Monday, July 03, 2006

AAAAAHHHHHHHH!!!!!!!

For someone who claims to be my friend, someone who claims to care about me and someone who prides himself on being honest and open; your not showing me any of that at all. I thought I knew you; I thought I could trust you. I guess I was wrong...Do you understand that you have really hurt me? Do you realize that you have done permanent damage to our friendship? Do you even care about any of it at all?

It's really hard for me to believe that you of all people are capable of doing something like this to another person, it's so out of chracter for you. And even more so, to do it to me. You realize that because of what you've done I am calling into question everything you have ever said and done.

Nothing between us will ever be the same, you have damaged my trust with you; and even though you have hurt me and messed things up so bad, what hurts me the most, is that you have dissapointed me. And thats a first for you and I. You have always been the one I could count on to shoot straight with me, or at I least I thought you were. Who knows anymore.

You are hundreds of miles from me and right now that is the best place for you to be...because if you were in front of me right now I honestly don't think I would have anything to say to you. What can I say? You have to know i'm angry with you...its not like its not obvious what you have done.

So keep ignoring the phone calls, in your mind if you think that closing your eyes and mind to whats going on is going to make it go away, then I hope that works for you. But just know that when you open them again and you think its safe to come out of hiding; i'm still gonna be pissed and extremely dissapointed in you. And if your ok with that, if you can find some way to justify it in your mind, it just proves to me that I never really knew you like I thought I did, and that your chracter has been shot to hell in my book.

Why would you do this to me? After everything we have gone through...everything I have done for you to make you happy and feel good? You have shoved it back in my face and taken it all for granted...Why?

Friday, June 30, 2006

So its Friday!!!!! Begining of a holiday weekend....I should be happy and overjoyed that I actually have some time off....and I am. But I cannot but help have this feeling that something just isn't right. Maybe its my Lukemia test, maybe its the wedding, maybe its just life in general trying to tell me to slow down and remember to breathe.

I went out last night with the girls and danced the night away and it was a ton of fun, and I think the best part was that Liz was there....She is this amazingly cool chick...who I would have never met if it hadn't been for Dennis, but never in a million years would I ever give him credit for us meeting. She has this calming beauty about her that is really neat, not to mention that she is drop dead gorgeous and has a great personality.
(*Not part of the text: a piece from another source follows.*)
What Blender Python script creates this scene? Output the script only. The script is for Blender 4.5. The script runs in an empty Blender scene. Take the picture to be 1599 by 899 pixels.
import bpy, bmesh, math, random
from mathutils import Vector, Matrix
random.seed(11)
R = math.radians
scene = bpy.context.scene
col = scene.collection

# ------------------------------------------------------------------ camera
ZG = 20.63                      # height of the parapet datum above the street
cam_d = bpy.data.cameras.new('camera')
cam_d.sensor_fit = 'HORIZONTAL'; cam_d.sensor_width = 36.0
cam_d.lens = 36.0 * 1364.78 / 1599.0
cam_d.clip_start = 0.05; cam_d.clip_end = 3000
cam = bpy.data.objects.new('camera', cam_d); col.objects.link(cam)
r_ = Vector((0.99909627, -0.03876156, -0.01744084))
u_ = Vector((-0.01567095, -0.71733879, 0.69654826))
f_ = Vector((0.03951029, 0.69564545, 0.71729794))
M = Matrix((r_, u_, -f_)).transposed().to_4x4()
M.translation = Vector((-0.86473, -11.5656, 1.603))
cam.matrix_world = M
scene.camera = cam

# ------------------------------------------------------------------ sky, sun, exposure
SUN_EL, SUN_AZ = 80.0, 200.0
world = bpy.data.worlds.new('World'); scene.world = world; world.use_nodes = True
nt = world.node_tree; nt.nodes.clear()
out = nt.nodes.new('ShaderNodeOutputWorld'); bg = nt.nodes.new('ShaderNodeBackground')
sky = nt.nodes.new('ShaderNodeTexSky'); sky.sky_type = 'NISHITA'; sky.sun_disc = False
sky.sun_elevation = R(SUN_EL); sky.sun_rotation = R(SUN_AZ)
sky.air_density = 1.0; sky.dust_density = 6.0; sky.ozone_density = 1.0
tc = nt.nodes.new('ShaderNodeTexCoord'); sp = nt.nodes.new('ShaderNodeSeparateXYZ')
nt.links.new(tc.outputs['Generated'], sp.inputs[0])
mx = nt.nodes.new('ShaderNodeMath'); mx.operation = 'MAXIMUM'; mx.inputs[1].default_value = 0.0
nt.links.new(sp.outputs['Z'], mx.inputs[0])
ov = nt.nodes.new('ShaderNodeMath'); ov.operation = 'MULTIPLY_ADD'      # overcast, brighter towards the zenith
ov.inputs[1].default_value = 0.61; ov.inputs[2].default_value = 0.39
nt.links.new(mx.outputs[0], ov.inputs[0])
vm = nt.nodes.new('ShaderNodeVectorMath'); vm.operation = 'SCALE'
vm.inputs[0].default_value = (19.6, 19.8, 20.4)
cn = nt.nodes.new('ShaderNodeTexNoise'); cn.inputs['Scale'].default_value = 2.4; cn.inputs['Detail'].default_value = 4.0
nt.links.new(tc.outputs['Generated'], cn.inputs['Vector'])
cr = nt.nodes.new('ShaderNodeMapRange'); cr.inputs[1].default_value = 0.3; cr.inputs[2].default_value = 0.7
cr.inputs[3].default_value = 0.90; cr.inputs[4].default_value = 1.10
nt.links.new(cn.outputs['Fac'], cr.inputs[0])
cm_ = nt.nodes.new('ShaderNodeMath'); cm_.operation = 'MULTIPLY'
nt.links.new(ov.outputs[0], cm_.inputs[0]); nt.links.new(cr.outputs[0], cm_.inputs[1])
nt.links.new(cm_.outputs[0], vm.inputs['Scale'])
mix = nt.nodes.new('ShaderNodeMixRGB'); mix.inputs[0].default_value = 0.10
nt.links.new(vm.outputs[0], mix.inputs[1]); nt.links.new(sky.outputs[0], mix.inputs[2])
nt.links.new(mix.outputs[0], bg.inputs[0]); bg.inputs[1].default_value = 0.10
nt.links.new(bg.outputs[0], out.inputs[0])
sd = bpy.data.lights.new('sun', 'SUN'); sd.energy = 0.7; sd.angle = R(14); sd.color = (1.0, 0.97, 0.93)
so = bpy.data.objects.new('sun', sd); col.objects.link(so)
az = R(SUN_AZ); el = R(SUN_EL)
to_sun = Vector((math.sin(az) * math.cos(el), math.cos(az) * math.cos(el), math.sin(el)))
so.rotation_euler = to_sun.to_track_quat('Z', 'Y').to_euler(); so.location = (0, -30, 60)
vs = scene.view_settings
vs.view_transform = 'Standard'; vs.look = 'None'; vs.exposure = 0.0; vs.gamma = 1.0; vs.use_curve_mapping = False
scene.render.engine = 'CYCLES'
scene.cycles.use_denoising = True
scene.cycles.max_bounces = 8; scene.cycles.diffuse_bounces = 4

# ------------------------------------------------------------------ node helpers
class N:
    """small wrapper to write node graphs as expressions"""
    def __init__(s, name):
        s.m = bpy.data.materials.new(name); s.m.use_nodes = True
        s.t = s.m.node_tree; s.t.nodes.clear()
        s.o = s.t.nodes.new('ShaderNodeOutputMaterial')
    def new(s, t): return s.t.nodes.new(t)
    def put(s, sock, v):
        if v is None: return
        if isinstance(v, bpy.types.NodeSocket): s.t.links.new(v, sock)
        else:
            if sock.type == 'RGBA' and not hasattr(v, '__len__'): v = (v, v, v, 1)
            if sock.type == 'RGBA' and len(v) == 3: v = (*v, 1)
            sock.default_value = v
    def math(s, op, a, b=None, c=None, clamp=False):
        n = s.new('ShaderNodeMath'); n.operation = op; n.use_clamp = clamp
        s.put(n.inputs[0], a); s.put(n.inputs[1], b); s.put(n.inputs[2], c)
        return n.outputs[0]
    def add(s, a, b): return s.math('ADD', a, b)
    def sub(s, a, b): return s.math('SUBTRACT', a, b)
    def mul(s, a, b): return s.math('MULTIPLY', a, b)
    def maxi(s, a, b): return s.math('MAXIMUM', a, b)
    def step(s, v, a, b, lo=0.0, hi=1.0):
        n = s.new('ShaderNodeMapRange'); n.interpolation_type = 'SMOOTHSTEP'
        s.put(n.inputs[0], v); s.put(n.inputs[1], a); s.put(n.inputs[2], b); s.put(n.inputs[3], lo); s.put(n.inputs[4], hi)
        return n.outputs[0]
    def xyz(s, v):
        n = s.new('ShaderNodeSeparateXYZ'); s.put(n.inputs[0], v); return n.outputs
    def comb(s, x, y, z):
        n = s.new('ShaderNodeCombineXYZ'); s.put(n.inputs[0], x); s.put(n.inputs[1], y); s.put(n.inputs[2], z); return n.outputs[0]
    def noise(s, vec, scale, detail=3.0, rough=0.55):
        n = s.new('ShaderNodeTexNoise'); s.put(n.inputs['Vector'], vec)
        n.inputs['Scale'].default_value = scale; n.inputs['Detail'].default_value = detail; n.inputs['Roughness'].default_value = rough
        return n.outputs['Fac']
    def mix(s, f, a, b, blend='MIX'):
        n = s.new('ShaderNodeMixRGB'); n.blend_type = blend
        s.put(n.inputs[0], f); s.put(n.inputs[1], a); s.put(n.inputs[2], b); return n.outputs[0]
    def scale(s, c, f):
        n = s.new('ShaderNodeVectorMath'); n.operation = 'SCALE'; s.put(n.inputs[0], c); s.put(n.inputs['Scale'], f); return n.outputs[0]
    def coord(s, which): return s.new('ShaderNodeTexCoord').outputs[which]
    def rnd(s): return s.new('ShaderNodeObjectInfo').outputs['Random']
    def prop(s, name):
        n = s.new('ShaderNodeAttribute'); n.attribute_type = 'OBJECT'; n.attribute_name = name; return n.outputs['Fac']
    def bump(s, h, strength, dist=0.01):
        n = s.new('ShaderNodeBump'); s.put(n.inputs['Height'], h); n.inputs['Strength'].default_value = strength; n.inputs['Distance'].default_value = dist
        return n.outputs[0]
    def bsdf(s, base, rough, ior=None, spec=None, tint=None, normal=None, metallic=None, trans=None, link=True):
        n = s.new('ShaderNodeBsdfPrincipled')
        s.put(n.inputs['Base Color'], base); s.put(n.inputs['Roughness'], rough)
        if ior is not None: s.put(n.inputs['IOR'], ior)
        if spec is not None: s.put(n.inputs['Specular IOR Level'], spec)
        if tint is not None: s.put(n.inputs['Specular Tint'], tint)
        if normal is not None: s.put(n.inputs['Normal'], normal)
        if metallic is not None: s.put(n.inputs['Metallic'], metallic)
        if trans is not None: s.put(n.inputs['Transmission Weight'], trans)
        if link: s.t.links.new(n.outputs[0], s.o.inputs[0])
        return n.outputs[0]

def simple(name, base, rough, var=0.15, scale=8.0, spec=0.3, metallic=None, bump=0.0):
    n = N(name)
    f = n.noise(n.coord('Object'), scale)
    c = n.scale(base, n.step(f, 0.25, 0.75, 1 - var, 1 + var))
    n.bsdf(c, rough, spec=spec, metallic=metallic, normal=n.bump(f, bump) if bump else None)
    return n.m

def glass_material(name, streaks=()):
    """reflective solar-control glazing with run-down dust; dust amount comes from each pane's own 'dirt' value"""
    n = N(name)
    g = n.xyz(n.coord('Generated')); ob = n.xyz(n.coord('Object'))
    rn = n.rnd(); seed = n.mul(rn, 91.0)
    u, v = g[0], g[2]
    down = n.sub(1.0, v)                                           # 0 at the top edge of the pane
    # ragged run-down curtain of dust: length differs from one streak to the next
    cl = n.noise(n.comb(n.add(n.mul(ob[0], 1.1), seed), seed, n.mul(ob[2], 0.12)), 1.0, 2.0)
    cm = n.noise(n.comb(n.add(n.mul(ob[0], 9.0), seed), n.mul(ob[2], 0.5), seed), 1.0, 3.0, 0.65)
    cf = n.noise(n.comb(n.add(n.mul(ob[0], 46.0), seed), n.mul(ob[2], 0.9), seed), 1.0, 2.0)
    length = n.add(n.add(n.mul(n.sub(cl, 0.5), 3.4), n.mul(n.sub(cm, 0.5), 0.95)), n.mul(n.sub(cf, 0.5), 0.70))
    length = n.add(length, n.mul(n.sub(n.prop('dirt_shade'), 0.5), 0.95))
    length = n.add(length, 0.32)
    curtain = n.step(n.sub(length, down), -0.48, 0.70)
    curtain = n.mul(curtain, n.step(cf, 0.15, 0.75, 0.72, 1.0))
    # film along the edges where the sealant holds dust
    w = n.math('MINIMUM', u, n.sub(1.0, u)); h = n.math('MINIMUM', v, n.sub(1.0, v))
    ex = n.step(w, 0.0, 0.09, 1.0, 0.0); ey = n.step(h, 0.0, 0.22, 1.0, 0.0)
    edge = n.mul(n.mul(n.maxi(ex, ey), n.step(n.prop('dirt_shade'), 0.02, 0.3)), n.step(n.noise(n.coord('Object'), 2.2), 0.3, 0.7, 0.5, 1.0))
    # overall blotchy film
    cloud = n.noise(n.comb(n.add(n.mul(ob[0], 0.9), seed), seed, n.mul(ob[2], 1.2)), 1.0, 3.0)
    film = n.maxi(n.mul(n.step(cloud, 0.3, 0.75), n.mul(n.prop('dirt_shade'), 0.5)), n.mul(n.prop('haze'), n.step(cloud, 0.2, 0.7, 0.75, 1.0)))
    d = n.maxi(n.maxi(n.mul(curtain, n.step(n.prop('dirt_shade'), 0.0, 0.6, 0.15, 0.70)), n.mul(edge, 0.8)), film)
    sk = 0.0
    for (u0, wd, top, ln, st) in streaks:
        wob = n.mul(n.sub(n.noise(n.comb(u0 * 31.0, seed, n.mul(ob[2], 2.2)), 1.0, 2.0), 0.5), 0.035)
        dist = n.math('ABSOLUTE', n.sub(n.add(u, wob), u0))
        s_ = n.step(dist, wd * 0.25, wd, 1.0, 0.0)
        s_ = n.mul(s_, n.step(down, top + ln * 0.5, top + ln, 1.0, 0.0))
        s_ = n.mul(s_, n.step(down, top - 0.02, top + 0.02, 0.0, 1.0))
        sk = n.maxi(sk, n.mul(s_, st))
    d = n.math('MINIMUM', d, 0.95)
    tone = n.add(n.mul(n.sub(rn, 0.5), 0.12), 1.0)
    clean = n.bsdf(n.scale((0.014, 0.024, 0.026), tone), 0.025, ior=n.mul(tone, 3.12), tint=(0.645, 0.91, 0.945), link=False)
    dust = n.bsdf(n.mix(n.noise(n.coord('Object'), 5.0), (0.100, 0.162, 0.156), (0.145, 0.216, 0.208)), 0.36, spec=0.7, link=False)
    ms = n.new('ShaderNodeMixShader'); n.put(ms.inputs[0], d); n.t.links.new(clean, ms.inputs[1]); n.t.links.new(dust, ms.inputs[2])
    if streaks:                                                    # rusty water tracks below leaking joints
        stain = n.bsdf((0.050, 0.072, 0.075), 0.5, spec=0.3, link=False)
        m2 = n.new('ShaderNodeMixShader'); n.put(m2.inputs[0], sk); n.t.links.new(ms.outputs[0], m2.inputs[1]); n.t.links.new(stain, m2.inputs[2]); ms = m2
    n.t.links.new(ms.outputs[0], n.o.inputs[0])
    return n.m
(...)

Im excited to get to know her and have more fun evenings hanging out.

I should know tomorrow about the Lukemia test..its nerve wracking and it has had me on edge for the last 2 days...but I keep telling myself I'm not gonna worry about it until I know I have something to worry about. I have tons of people pulling for me and praying for me and so that has to mean something right?

Well I suppose i better get back to work...considering I am still on the clock...Guys.. just remember that you have no idea when life is gonna throw a curve ball at ya, you have to be ready and embrace the change and excitement of it all....Until we get together again.....

Wednesday, June 14, 2006

Today Im Thankful For:

- I had another day at work...it wasn't wonderful..but i still can pay my bills

-A wonderful conversation with TJ about our summer plans

-An invigorating walk with Allison at Cal Poly....i feel so whole again

-That I have the ability to see the change i bring about in other people

- That I know I have friends near and far who really do care and who would do anything for me

-For my prince who is lost out there somewhere on the same search as me...hopefully we'll bump into each other here soon...im getting impatient.

-Dennis....cause he makes me smile and because i had an awesome weekend with my bestfriend.

-Katie because she has more strength to put up with chairs being thrown at her and her boyfriend being an ass...close your eyes and breathe it'll be over soon.

-My bed...because it is the next place I am going...time for sleep and peaceful dreams.

Monday, June 12, 2006

Well......so I thought I would try something completely different than that retarded myspace day after day......Mybe this will be my safe haven to come to when the world just gets a little too crazy and I need to jump off for a little bit.
Today wasn't bad....work kept me busy and although i have this horrible anemia thing going on thats causing me to pass out randomly...I managed to get through work without causing a scene. I came home to an empty house...no roommate, no bestfriend...he left and went home again...truly a a sad thing, wish he could stay forever cause I don't think he has any idea how much joy and happieness he brings me by just being around and talking to me.
Anyway...glad the day is widing up...much to do and think about as the days pass until I have a vacation and I can head down south to a whole different world. Until tomorrow....may each of you know the meaning of love, joy and happieness as we see the sun set on another day given to us by a power far greater than ourselves.